■ **Given exercise**
Retype all of the data. Every line must match exactly.

start

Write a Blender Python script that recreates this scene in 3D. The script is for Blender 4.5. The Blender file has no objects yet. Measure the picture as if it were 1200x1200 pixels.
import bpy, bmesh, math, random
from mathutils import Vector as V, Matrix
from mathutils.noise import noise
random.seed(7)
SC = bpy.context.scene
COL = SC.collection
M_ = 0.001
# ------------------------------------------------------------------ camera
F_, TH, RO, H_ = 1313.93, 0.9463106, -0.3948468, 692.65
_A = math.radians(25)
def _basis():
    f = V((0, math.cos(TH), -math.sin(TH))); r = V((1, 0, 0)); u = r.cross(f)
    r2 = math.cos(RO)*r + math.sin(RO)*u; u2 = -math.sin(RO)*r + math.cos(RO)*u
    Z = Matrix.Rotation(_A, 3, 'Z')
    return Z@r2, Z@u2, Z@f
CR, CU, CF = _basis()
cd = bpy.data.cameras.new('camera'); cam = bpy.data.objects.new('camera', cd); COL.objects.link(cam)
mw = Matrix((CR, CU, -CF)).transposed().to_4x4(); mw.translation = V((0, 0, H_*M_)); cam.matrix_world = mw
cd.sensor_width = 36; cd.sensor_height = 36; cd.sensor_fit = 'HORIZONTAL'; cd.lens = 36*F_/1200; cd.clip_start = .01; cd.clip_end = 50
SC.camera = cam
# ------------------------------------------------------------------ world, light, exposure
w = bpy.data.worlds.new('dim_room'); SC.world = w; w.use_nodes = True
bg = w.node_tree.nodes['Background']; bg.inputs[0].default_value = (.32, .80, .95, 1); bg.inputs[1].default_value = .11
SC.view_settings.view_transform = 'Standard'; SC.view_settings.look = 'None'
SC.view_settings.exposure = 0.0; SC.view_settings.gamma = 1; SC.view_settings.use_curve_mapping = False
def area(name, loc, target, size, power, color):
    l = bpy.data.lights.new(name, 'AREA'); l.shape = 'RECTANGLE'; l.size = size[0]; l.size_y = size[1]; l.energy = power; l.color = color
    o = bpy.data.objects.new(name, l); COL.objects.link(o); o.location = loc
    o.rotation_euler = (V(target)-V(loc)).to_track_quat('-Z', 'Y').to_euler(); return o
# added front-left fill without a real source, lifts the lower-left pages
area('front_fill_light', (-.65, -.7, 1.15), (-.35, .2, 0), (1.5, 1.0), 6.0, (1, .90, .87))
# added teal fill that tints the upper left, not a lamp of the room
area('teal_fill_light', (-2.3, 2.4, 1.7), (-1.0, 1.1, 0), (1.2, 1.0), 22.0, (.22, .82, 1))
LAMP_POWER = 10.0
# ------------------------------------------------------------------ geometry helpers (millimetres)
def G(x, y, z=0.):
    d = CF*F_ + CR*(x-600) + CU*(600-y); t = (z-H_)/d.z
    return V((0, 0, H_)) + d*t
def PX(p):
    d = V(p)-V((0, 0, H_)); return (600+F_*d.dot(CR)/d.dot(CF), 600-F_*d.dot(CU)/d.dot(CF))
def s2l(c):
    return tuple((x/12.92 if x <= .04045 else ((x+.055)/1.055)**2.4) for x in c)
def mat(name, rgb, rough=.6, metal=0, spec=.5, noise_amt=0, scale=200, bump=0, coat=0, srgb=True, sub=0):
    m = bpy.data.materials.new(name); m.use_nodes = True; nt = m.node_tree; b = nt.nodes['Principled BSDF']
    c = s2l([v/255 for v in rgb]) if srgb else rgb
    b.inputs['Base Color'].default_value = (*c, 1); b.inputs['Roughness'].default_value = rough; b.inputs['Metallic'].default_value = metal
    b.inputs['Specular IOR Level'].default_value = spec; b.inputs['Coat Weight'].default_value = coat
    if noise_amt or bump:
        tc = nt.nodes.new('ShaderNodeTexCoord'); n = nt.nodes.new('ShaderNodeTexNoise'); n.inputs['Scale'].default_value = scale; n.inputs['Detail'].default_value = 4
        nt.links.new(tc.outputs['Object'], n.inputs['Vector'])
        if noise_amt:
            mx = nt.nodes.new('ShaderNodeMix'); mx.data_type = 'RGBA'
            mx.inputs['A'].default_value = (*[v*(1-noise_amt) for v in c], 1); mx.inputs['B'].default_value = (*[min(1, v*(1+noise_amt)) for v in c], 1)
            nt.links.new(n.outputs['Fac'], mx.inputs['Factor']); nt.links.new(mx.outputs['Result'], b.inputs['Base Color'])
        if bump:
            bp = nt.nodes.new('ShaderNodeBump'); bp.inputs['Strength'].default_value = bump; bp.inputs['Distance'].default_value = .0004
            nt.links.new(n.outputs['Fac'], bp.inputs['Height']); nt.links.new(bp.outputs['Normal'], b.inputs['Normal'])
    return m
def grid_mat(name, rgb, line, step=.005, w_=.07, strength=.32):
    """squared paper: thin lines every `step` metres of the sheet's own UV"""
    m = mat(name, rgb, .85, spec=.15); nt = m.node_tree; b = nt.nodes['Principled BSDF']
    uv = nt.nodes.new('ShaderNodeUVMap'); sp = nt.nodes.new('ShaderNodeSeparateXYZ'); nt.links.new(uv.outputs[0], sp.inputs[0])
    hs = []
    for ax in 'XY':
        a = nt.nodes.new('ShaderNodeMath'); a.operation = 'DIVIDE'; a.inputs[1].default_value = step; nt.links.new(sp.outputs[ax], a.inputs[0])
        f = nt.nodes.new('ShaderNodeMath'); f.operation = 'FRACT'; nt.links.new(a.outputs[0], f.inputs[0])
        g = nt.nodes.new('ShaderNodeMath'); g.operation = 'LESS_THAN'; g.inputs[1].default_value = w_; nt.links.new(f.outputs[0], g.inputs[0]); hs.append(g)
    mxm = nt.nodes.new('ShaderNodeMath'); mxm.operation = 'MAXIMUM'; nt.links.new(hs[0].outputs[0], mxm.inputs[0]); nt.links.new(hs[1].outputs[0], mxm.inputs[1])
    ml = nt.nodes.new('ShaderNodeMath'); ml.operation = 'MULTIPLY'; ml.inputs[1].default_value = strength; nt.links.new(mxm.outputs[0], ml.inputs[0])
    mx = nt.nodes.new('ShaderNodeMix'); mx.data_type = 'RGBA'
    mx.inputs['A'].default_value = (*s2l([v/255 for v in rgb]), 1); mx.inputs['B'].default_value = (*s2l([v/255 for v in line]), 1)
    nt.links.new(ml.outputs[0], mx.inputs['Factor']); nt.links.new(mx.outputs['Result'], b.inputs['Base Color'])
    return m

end

■ **Expected output**
Write a Blender Python script that recreates this scene in 3D. The script is for Blender 4.5. The Blender file has no objects yet. Measure the picture as if it were 1200x1200 pixels.
import bpy, bmesh, math, random
from mathutils import Vector as V, Matrix
from mathutils.noise import noise
random.seed(7)
SC = bpy.context.scene
COL = SC.collection
M_ = 0.001
# ------------------------------------------------------------------ camera
F_, TH, RO, H_ = 1313.93, 0.9463106, -0.3948468, 692.65
_A = math.radians(25)
def _basis():
    f = V((0, math.cos(TH), -math.sin(TH))); r = V((1, 0, 0)); u = r.cross(f)
    r2 = math.cos(RO)*r + math.sin(RO)*u; u2 = -math.sin(RO)*r + math.cos(RO)*u
    Z = Matrix.Rotation(_A, 3, 'Z')
    return Z@r2, Z@u2, Z@f
CR, CU, CF = _basis()
cd = bpy.data.cameras.new('camera'); cam = bpy.data.objects.new('camera', cd); COL.objects.link(cam)
mw = Matrix((CR, CU, -CF)).transposed().to_4x4(); mw.translation = V((0, 0, H_*M_)); cam.matrix_world = mw
cd.sensor_width = 36; cd.sensor_height = 36; cd.sensor_fit = 'HORIZONTAL'; cd.lens = 36*F_/1200; cd.clip_start = .01; cd.clip_end = 50
SC.camera = cam
# ------------------------------------------------------------------ world, light, exposure
w = bpy.data.worlds.new('dim_room'); SC.world = w; w.use_nodes = True
bg = w.node_tree.nodes['Background']; bg.inputs[0].default_value = (.32, .80, .95, 1); bg.inputs[1].default_value = .11
SC.view_settings.view_transform = 'Standard'; SC.view_settings.look = 'None'
SC.view_settings.exposure = 0.0; SC.view_settings.gamma = 1; SC.view_settings.use_curve_mapping = False
def area(name, loc, target, size, power, color):
    l = bpy.data.lights.new(name, 'AREA'); l.shape = 'RECTANGLE'; l.size = size[0]; l.size_y = size[1]; l.energy = power; l.color = color
    o = bpy.data.objects.new(name, l); COL.objects.link(o); o.location = loc
    o.rotation_euler = (V(target)-V(loc)).to_track_quat('-Z', 'Y').to_euler(); return o
# added front-left fill without a real source, lifts the lower-left pages
area('front_fill_light', (-.65, -.7, 1.15), (-.35, .2, 0), (1.5, 1.0), 6.0, (1, .90, .87))
# added teal fill that tints the upper left, not a lamp of the room
area('teal_fill_light', (-2.3, 2.4, 1.7), (-1.0, 1.1, 0), (1.2, 1.0), 22.0, (.22, .82, 1))
LAMP_POWER = 10.0
# ------------------------------------------------------------------ geometry helpers (millimetres)
def G(x, y, z=0.):
    d = CF*F_ + CR*(x-600) + CU*(600-y); t = (z-H_)/d.z
    return V((0, 0, H_)) + d*t
def PX(p):
    d = V(p)-V((0, 0, H_)); return (600+F_*d.dot(CR)/d.dot(CF), 600-F_*d.dot(CU)/d.dot(CF))
def s2l(c):
    return tuple((x/12.92 if x <= .04045 else ((x+.055)/1.055)**2.4) for x in c)
def mat(name, rgb, rough=.6, metal=0, spec=.5, noise_amt=0, scale=200, bump=0, coat=0, srgb=True, sub=0):
    m = bpy.data.materials.new(name); m.use_nodes = True; nt = m.node_tree; b = nt.nodes['Principled BSDF']
    c = s2l([v/255 for v in rgb]) if srgb else rgb
    b.inputs['Base Color'].default_value = (*c, 1); b.inputs['Roughness'].default_value = rough; b.inputs['Metallic'].default_value = metal
    b.inputs['Specular IOR Level'].default_value = spec; b.inputs['Coat Weight'].default_value = coat
    if noise_amt or bump:
        tc = nt.nodes.new('ShaderNodeTexCoord'); n = nt.nodes.new('ShaderNodeTexNoise'); n.inputs['Scale'].default_value = scale; n.inputs['Detail'].default_value = 4
        nt.links.new(tc.outputs['Object'], n.inputs['Vector'])
        if noise_amt:
            mx = nt.nodes.new('ShaderNodeMix'); mx.data_type = 'RGBA'
            mx.inputs['A'].default_value = (*[v*(1-noise_amt) for v in c], 1); mx.inputs['B'].default_value = (*[min(1, v*(1+noise_amt)) for v in c], 1)
            nt.links.new(n.outputs['Fac'], mx.inputs['Factor']); nt.links.new(mx.outputs['Result'], b.inputs['Base Color'])
        if bump:
            bp = nt.nodes.new('ShaderNodeBump'); bp.inputs['Strength'].default_value = bump; bp.inputs['Distance'].default_value = .0004
            nt.links.new(n.outputs['Fac'], bp.inputs['Height']); nt.links.new(bp.outputs['Normal'], b.inputs['Normal'])
    return m
def grid_mat(name, rgb, line, step=.005, w_=.07, strength=.32):
    """squared paper: thin lines every `step` metres of the sheet's own UV"""
    m = mat(name, rgb, .85, spec=.15); nt = m.node_tree; b = nt.nodes['Principled BSDF']
    uv = nt.nodes.new('ShaderNodeUVMap'); sp = nt.nodes.new('ShaderNodeSeparateXYZ'); nt.links.new(uv.outputs[0], sp.inputs[0])
    hs = []
    for ax in 'XY':
        a = nt.nodes.new('ShaderNodeMath'); a.operation = 'DIVIDE'; a.inputs[1].default_value = step; nt.links.new(sp.outputs[ax], a.inputs[0])
        f = nt.nodes.new('ShaderNodeMath'); f.operation = 'FRACT'; nt.links.new(a.outputs[0], f.inputs[0])
        g = nt.nodes.new('ShaderNodeMath'); g.operation = 'LESS_THAN'; g.inputs[1].default_value = w_; nt.links.new(f.outputs[0], g.inputs[0]); hs.append(g)
    mxm = nt.nodes.new('ShaderNodeMath'); mxm.operation = 'MAXIMUM'; nt.links.new(hs[0].outputs[0], mxm.inputs[0]); nt.links.new(hs[1].outputs[0], mxm.inputs[1])
    ml = nt.nodes.new('ShaderNodeMath'); ml.operation = 'MULTIPLY'; ml.inputs[1].default_value = strength; nt.links.new(mxm.outputs[0], ml.inputs[0])
    mx = nt.nodes.new('ShaderNodeMix'); mx.data_type = 'RGBA'
    mx.inputs['A'].default_value = (*s2l([v/255 for v in rgb]), 1); mx.inputs['B'].default_value = (*s2l([v/255 for v in line]), 1)
    nt.links.new(ml.outputs[0], mx.inputs['Factor']); nt.links.new(mx.outputs['Result'], b.inputs['Base Color'])
    return m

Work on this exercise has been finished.